START PROVIDED MATERIAL
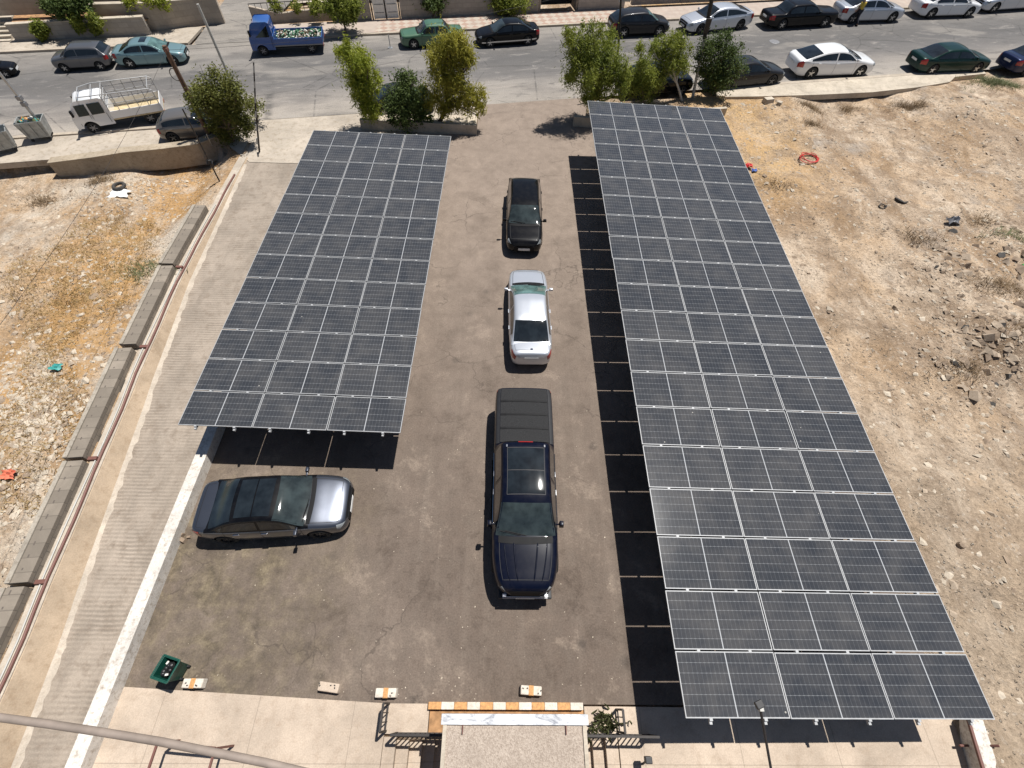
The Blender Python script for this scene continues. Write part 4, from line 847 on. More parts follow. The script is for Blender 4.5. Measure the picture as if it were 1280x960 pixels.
# trucks -------------------------------------------------------------------
def truck(rear, front, label, pm, W, H, crew, group=None):
    A, B = at(*rear, .7), at(*front, .7); d = B - A; d.z = 0; L = d.length; mid = (A + B) / 2; mid.z = .004
    root = empty('flatbed_truck', mid, math.atan2(d.y, d.x), label, 'truck', group)
    cl = L * (.40 if crew else .31); xf = L / 2; xr = xf - cl; hw = W / 2; zb = .42
    prof = [(xf - .02, zb), (xf, zb + .22), (xf - .03, H * .56), (xf - .05, H * .60), (xf - .34, H * .95), (xf - .5, H), (xr + .12, H), (xr, H * .96), (xr, zb)]
    def ywid(z): return hw * (.97 if z < H * .6 else .97 - .16 * (z - H * .6) / (H * .4))
    c = MB(); V = [(x, sg * ywid(z), z) for sg in (-1, 1) for x, z in prof]; n = len(prof)
    c.add(V, [tuple(range(n)), tuple(2 * n - 1 - k for k in range(n))] + [(k, (k + 1) % n, n + (k + 1) % n, n + k) for k in range(n)])
    cab = c.build('cab', [pm, K['arch']], root, smooth=True, bevel=.045); arch_cut(cab, L, W, .37, [xf - .62])
    def inset(face, off, name, mat=K['glass'], par=root):
        q = MB(); q.add(face, [(0, 1, 2, 3)]); o = q.build(name, mat, par); return o
    p0, p1 = Vector((xf - .05, 0, H * .60)), Vector((xf - .34, 0, H * .95)); nn = Vector((.35 * H, 0, .29)).normalized() * .012
    a, b_ = p0.lerp(p1, .06) + nn, p0.lerp(p1, .93) + nn
    inset([a + Vector((0, -ywid(a.z) * .92, 0)), a + Vector((0, ywid(a.z) * .92, 0)), b_ + Vector((0, ywid(b_.z) * .9, 0)), b_ + Vector((0, -ywid(b_.z) * .9, 0))], 0, 'windscreen')
    wins = [(xf - .36, xf - .36 - (cl - .5) * .42 if crew else xr + .13)] + ([(xf - .36 - (cl - .5) * .5, xr + .14)] if crew else [])
    for sg in (-1, 1):
        for i, (x0, x1) in enumerate(wins):
            z0, z1 = H * .60, H * .915; k = .13 if i == 0 else 0
            inset([(x0 + k, sg * (ywid(z0) + .008), z0), (x1, sg * (ywid(z0) + .008), z0), (x1, sg * (ywid(z1) + .008), z1), (x0, sg * (ywid(z1) + .008), z1)], 0, 'side_window')
            q = MB(); 
            for xx in (x0 + .12, x1 - .06): q.box((xx - .008, sg * hw * .97 - .004, zb + .06), (xx + .008, sg * hw * .97 + .004, H * .6))
            q.build('door_seam', K['seam'], root)
        q = MB(); q.box((xf - .2, sg * hw - .06 if sg < 0 else hw + .02, H * .66), (xf - .12, sg * hw - .02 if sg < 0 else hw + .2, H * .84)); q.bar((xf - .16, sg * hw * .93, H * .7), (xf - .16, sg * (hw + .1), H * .75), .03, .03); q.build('mirror', K['black'], root)
        q = MB(); q.box((xf - .02, sg * hw * .72 - .14, zb + .14), (xf + .018, sg * hw * .72 + .14, zb + .3)); q.build('headlight', K['lamp'], root, bevel=.01)
        q = MB(); q.box((-L / 2 - .012, sg * hw * .8 - .12, .46), (-L / 2 + .03, sg * hw * .8 + .12, .58)); q.build('taillight', K['tail'], root)
    q = MB(); q.box((xf - .06, -hw * .97, zb - .1), (xf + .05, hw * .97, zb + .1)); q.build('front_bumper', K['greymetal'] if not crew else pm, root, bevel=.03)
    q = MB(); q.box((xf - .01, -.24, zb - .04), (xf + .058, .24, zb + .06)); q.build('number_plate', K['plate'], root)
    # chassis and bed
    q = MB(); q.box((-L / 2 + .1, -hw * .5, .34), (xf - .2, hw * .5, .5)); q.build('chassis', K['black'], root)
    bz = .62; q = MB(); q.box((-L / 2, -hw, bz - .07), (xr - .06, hw, bz)); bed = q.build('bed_floor', K['lightwood'] if crew else K['greymetal'], root)
    sh_ = .38; t = .04
    for nm, a, b_ in (('bed_side', (-L / 2, -hw, bz + .003), (xr - .06, -hw + t, bz + sh_)), ('bed_side', (-L / 2, hw - t, bz + .003), (xr - .06, hw, bz + sh_)), ('tailgate', (-L / 2, -hw + t + .003, bz + .003), (-L / 2 + t, hw - t - .003, bz + sh_)), ('bed_front', (xr - .1, -hw + t + .003, bz + .003), (xr - .06, hw - t - .003, bz + sh_ + .15))):
        q = MB(); q.box(a, b_); o = q.build(nm, pm, root, bevel=.008)
        if nm == 'bed_side':
            rr = MB(); yy = a[1] - .012 if a[1] < 0 else b_[1] + .002
            for k in range(7): x = a[0] + .1 + k * (b_[0] - a[0] - .2) / 6; rr.box((x - .02, yy, bz + .02), (x + .02, yy + .01, bz + sh_ - .02))
            rr.build('side_rib', pm, o)
    r = .30
    for x in (xf - .62, -L / 2 + .85):
        for sg in (-1, 1): wheel(root, x, sg * (hw * .93 - .12), r, K['greymetal'], 6)
    return root, L, xr, hw, bz, sh_, xf
blu, L, xr, hw, bz, shh, xf = truck((404, 46), (316, 50), 'bright blue open-bed truck loaded with green and white goods', pt['bluep'], 1.75, 1.85, False, 'flatbed trucks on the street')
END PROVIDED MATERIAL
• DIRECTIONS FOR THIS TASK: Quote the full listing above word for word; exclude every picture from the copy.

• TASK RESULT:
The Blender Python script for this scene continues. Write part 4, from line 847 on. More parts follow. The script is for Blender 4.5. Measure the picture as if it were 1280x960 pixels.
# trucks -------------------------------------------------------------------
def truck(rear, front, label, pm, W, H, crew, group=None):
    A, B = at(*rear, .7), at(*front, .7); d = B - A; d.z = 0; L = d.length; mid = (A + B) / 2; mid.z = .004
    root = empty('flatbed_truck', mid, math.atan2(d.y, d.x), label, 'truck', group)
    cl = L * (.40 if crew else .31); xf = L / 2; xr = xf - cl; hw = W / 2; zb = .42
    prof = [(xf - .02, zb), (xf, zb + .22), (xf - .03, H * .56), (xf - .05, H * .60), (xf - .34, H * .95), (xf - .5, H), (xr + .12, H), (xr, H * .96), (xr, zb)]
    def ywid(z): return hw * (.97 if z < H * .6 else .97 - .16 * (z - H * .6) / (H * .4))
    c = MB(); V = [(x, sg * ywid(z), z) for sg in (-1, 1) for x, z in prof]; n = len(prof)
    c.add(V, [tuple(range(n)), tuple(2 * n - 1 - k for k in range(n))] + [(k, (k + 1) % n, n + (k + 1) % n, n + k) for k in range(n)])
    cab = c.build('cab', [pm, K['arch']], root, smooth=True, bevel=.045); arch_cut(cab, L, W, .37, [xf - .62])
    def inset(face, off, name, mat=K['glass'], par=root):
        q = MB(); q.add(face, [(0, 1, 2, 3)]); o = q.build(name, mat, par); return o
    p0, p1 = Vector((xf - .05, 0, H * .60)), Vector((xf - .34, 0, H * .95)); nn = Vector((.35 * H, 0, .29)).normalized() * .012
    a, b_ = p0.lerp(p1, .06) + nn, p0.lerp(p1, .93) + nn
    inset([a + Vector((0, -ywid(a.z) * .92, 0)), a + Vector((0, ywid(a.z) * .92, 0)), b_ + Vector((0, ywid(b_.z) * .9, 0)), b_ + Vector((0, -ywid(b_.z) * .9, 0))], 0, 'windscreen')
    wins = [(xf - .36, xf - .36 - (cl - .5) * .42 if crew else xr + .13)] + ([(xf - .36 - (cl - .5) * .5, xr + .14)] if crew else [])
    for sg in (-1, 1):
        for i, (x0, x1) in enumerate(wins):
            z0, z1 = H * .60, H * .915; k = .13 if i == 0 else 0
            inset([(x0 + k, sg * (ywid(z0) + .008), z0), (x1, sg * (ywid(z0) + .008), z0), (x1, sg * (ywid(z1) + .008), z1), (x0, sg * (ywid(z1) + .008), z1)], 0, 'side_window')
            q = MB(); 
            for xx in (x0 + .12, x1 - .06): q.box((xx - .008, sg * hw * .97 - .004, zb + .06), (xx + .008, sg * hw * .97 + .004, H * .6))
            q.build('door_seam', K['seam'], root)
        q = MB(); q.box((xf - .2, sg * hw - .06 if sg < 0 else hw + .02, H * .66), (xf - .12, sg * hw - .02 if sg < 0 else hw + .2, H * .84)); q.bar((xf - .16, sg * hw * .93, H * .7), (xf - .16, sg * (hw + .1), H * .75), .03, .03); q.build('mirror', K['black'], root)
        q = MB(); q.box((xf - .02, sg * hw * .72 - .14, zb + .14), (xf + .018, sg * hw * .72 + .14, zb + .3)); q.build('headlight', K['lamp'], root, bevel=.01)
        q = MB(); q.box((-L / 2 - .012, sg * hw * .8 - .12, .46), (-L / 2 + .03, sg * hw * .8 + .12, .58)); q.build('taillight', K['tail'], root)
    q = MB(); q.box((xf - .06, -hw * .97, zb - .1), (xf + .05, hw * .97, zb + .1)); q.build('front_bumper', K['greymetal'] if not crew else pm, root, bevel=.03)
    q = MB(); q.box((xf - .01, -.24, zb - .04), (xf + .058, .24, zb + .06)); q.build('number_plate', K['plate'], root)
    # chassis and bed
    q = MB(); q.box((-L / 2 + .1, -hw * .5, .34), (xf - .2, hw * .5, .5)); q.build('chassis', K['black'], root)
    bz = .62; q = MB(); q.box((-L / 2, -hw, bz - .07), (xr - .06, hw, bz)); bed = q.build('bed_floor', K['lightwood'] if crew else K['greymetal'], root)
    sh_ = .38; t = .04
    for nm, a, b_ in (('bed_side', (-L / 2, -hw, bz + .003), (xr - .06, -hw + t, bz + sh_)), ('bed_side', (-L / 2, hw - t, bz + .003), (xr - .06, hw, bz + sh_)), ('tailgate', (-L / 2, -hw + t + .003, bz + .003), (-L / 2 + t, hw - t - .003, bz + sh_)), ('bed_front', (xr - .1, -hw + t + .003, bz + .003), (xr - .06, hw - t - .003, bz + sh_ + .15))):
        q = MB(); q.box(a, b_); o = q.build(nm, pm, root, bevel=.008)
        if nm == 'bed_side':
            rr = MB(); yy = a[1] - .012 if a[1] < 0 else b_[1] + .002
            for k in range(7): x = a[0] + .1 + k * (b_[0] - a[0] - .2) / 6; rr.box((x - .02, yy, bz + .02), (x + .02, yy + .01, bz + sh_ - .02))
            rr.build('side_rib', pm, o)
    r = .30
    for x in (xf - .62, -L / 2 + .85):
        for sg in (-1, 1): wheel(root, x, sg * (hw * .93 - .12), r, K['greymetal'], 6)
    return root, L, xr, hw, bz, sh_, xf
blu, L, xr, hw, bz, shh, xf = truck((404, 46), (316, 50), 'bright blue open-bed truck loaded with green and white goods', pt['bluep'], 1.75, 1.85, False, 'flatbed trucks on the street')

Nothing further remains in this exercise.